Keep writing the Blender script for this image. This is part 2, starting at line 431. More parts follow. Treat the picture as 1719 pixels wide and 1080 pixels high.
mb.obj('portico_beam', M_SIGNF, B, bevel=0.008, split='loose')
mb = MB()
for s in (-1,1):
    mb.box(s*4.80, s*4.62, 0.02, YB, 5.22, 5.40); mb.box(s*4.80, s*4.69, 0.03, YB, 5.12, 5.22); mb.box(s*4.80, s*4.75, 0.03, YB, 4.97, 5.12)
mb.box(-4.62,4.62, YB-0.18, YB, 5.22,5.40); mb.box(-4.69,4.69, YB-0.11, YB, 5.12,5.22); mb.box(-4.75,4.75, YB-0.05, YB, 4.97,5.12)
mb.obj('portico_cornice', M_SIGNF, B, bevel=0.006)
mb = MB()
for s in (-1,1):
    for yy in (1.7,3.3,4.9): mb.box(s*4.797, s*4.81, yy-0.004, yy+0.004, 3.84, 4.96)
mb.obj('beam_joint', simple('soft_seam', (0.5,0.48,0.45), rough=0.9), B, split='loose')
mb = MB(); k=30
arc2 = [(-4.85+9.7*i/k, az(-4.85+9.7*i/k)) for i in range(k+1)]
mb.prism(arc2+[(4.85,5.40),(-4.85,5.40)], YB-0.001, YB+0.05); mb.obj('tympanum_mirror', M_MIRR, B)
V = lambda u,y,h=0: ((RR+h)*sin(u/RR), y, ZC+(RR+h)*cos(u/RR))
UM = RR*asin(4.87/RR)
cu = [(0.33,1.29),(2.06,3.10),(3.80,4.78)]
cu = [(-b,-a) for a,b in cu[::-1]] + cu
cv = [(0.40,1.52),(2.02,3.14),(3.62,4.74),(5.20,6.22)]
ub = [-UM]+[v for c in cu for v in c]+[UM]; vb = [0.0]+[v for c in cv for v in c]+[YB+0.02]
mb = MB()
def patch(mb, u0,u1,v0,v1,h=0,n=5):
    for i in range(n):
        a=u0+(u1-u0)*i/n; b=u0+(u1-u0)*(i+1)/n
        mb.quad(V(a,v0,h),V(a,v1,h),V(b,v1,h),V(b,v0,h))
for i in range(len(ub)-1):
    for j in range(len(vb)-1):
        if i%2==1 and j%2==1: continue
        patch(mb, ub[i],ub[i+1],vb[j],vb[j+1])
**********
### What is expected
Please output the entire listing exactly as it stands.

### Right answer
Keep writing the Blender script for this image. This is part 2, starting at line 431. More parts follow. Treat the picture as 1719 pixels wide and 1080 pixels high.
mb.obj('portico_beam', M_SIGNF, B, bevel=0.008, split='loose')
mb = MB()
for s in (-1,1):
    mb.box(s*4.80, s*4.62, 0.02, YB, 5.22, 5.40); mb.box(s*4.80, s*4.69, 0.03, YB, 5.12, 5.22); mb.box(s*4.80, s*4.75, 0.03, YB, 4.97, 5.12)
mb.box(-4.62,4.62, YB-0.18, YB, 5.22,5.40); mb.box(-4.69,4.69, YB-0.11, YB, 5.12,5.22); mb.box(-4.75,4.75, YB-0.05, YB, 4.97,5.12)
mb.obj('portico_cornice', M_SIGNF, B, bevel=0.006)
mb = MB()
for s in (-1,1):
    for yy in (1.7,3.3,4.9): mb.box(s*4.797, s*4.81, yy-0.004, yy+0.004, 3.84, 4.96)
mb.obj('beam_joint', simple('soft_seam', (0.5,0.48,0.45), rough=0.9), B, split='loose')
mb = MB(); k=30
arc2 = [(-4.85+9.7*i/k, az(-4.85+9.7*i/k)) for i in range(k+1)]
mb.prism(arc2+[(4.85,5.40),(-4.85,5.40)], YB-0.001, YB+0.05); mb.obj('tympanum_mirror', M_MIRR, B)
V = lambda u,y,h=0: ((RR+h)*sin(u/RR), y, ZC+(RR+h)*cos(u/RR))
UM = RR*asin(4.87/RR)
cu = [(0.33,1.29),(2.06,3.10),(3.80,4.78)]
cu = [(-b,-a) for a,b in cu[::-1]] + cu
cv = [(0.40,1.52),(2.02,3.14),(3.62,4.74),(5.20,6.22)]
ub = [-UM]+[v for c in cu for v in c]+[UM]; vb = [0.0]+[v for c in cv for v in c]+[YB+0.02]
mb = MB()
def patch(mb, u0,u1,v0,v1,h=0,n=5):
    for i in range(n):
        a=u0+(u1-u0)*i/n; b=u0+(u1-u0)*(i+1)/n
        mb.quad(V(a,v0,h),V(a,v1,h),V(b,v1,h),V(b,v0,h))
for i in range(len(ub)-1):
    for j in range(len(vb)-1):
        if i%2==1 and j%2==1: continue
        patch(mb, ub[i],ub[i+1],vb[j],vb[j+1])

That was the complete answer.